In the beginning, we talked face to face. Communication was great, but it was also slow.
Then phones came out and you could talk to people from far away. Communication became faster.
Then the internet came out and you could talk to way more people simultaneously and/or asynchronously with people you didn't even know, communication became even faster and each person became connected to more people.
We slowly begin to get dumber as we as a group become more intelligent (the way single celled organisms gave way to multi celled organisms where each cell became more and more specialized).
The collective brain becomes more intelligent with the internet as the binding force.
These thoughts grows from an article a friend sent me long ago called We are the web.
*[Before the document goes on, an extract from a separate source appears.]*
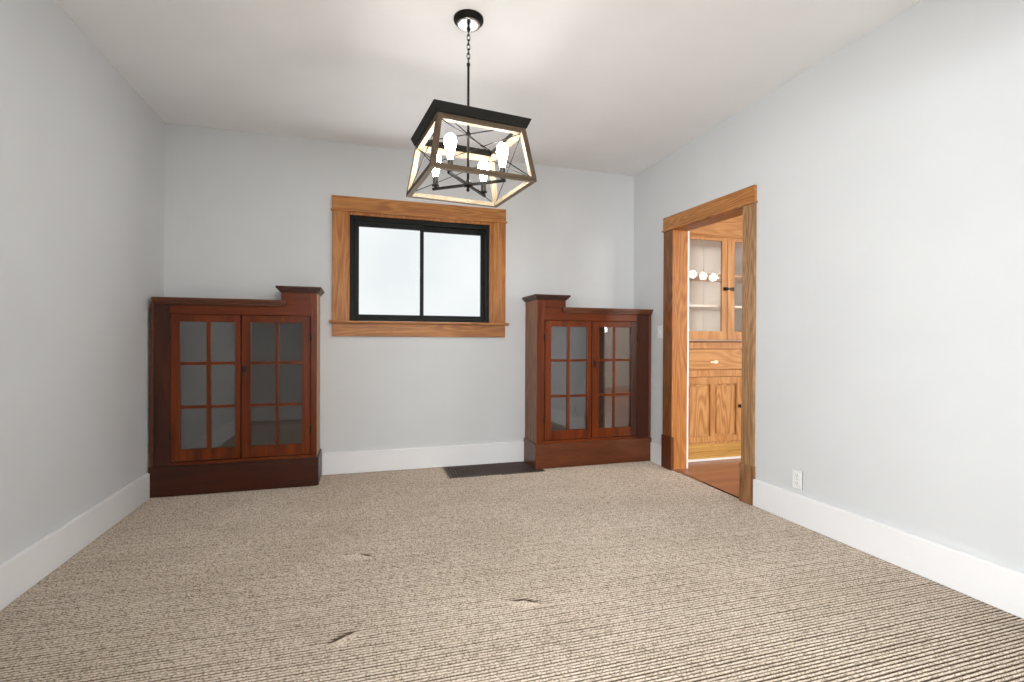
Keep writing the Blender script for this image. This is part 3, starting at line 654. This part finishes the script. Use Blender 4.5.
def area(name, loc, rotE, sx, sy, power, col=(1, 1, 1)):
    l = bpy.data.lights.new(name, 'AREA'); l.shape = 'RECTANGLE'; l.size = sx; l.size_y = sy; l.energy = power; l.color = col
    o = bpy.data.objects.new(name, l); COL.objects.link(o); o.location = loc; o.rotation_euler = rotE; return o
# dining window daylight, plus fill at added unseen front room and kitchen windows
PF, PS, PB, PK, PL = 26, 132, 12, 100, 92
for i, (x0, x1) in enumerate(fw):
    area('daylight_fill', ((x0 + x1) / 2, YEND - 0.02, 1.45), (PI / 2, 0, 0), x1 - x0, 1.8, PF, (0.97, 0.985, 1.0))
for i, (y0, y1) in enumerate(lw):
    area('daylight_fill', (XL - 0.02, (y0 + y1) / 2, 1.45), (0, -PI / 2, 0), 1.8, y1 - y0, PS, (0.97, 0.985, 1.0))
area('daylight_fill', (0.515, YB + 0.14, 1.69), (-PI / 2, 0, 0), 1.1, 0.8, PB, (0.95, 0.98, 1.0))
area('daylight_fill', (XK - 0.02, 0.95, 1.6), (0, PI / 2, 0), 1.2, 1.5, PK, (1.0, 0.97, 0.92))
area('daylight_fill', (4.91, YK0 - 0.03, 1.79), (PI / 2, 0, 0), 1.42, 0.92, PK, (1.0, 0.97, 0.92))
# unseen fill light added in the front room to brighten the walls
l = bpy.data.lights.new('front_room_fill', 'POINT'); l.energy = PL; l.shadow_soft_size = 0.35; l.color = (1.0, 0.97, 0.93)
o = bpy.data.objects.new('front_room_fill', l); COL.objects.link(o); o.location = (0.95, -2.0, 2.25)

# ------------------------------------------------------------------ camera
f, yaw, yh, roll, pitch = 498.248, 0.295998, 343.860, 0.004184, 0.005492
c, s = math.cos(yaw), math.sin(yaw)
Xa = Vector((c, -s, 0)); Za = Vector((s, c, 0)); Ya = Vector((0, 0, -1))
cp, sp = math.cos(pitch), math.sin(pitch); Ya, Za = Ya * cp - Za * sp, Ya * sp + Za * cp
cr, sr = math.cos(roll), math.sin(roll); Xa, Ya = Xa * cr - Ya * sr, Xa * sr + Ya * cr
cd = bpy.data.cameras.new('camera'); cam = bpy.data.objects.new('camera', cd); COL.objects.link(cam)
m = Matrix((Xa, -Ya, -Za)).transposed().to_4x4(); m.translation = Vector((0, 0, 1.1)); cam.matrix_world = m
cd.sensor_fit = 'HORIZONTAL'; cd.sensor_width = 36; cd.lens = f / 1024 * 36; cd.shift_y = (yh - 341) / 1024; cd.clip_start = 0.02
S.camera = cam

S.view_settings.view_transform = 'Standard'; S.view_settings.look = 'None'; S.view_settings.gamma = 1; S.view_settings.use_curve_mapping = False
S.view_settings.exposure = 0.10
S.cycles.use_denoising = True
S.cycles.max_bounces = 16; S.cycles.diffuse_bounces = 8; S.cycles.glossy_bounces = 6; S.cycles.transparent_max_bounces = 16
S.cycles.sample_clamp_indirect = 8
"Three thousand years from now, when keen minds review the past, I believe that our ancient time, here at the cusp of the third millennium, will be seen as another such era. In the years roughly coincidental with the Netscape IPO, humans began animating inert objects with tiny slivers of intelligence, connecting them into a global field, and linking their own minds into a single thing. This will be recognized as the largest, most complex, and most surprising event on the planet. Weaving nerves out of glass and radio waves, our species began wiring up all regions, all processes, all facts and notions into a grand network. From this embryonic neural net was born a collaborative interface for our civilization, a sensing, cognitive device with power that exceeded any previous invention. The Machine provided a new way of thinking (perfect search, total recall) and a new mind for an old species. It was the Beginning."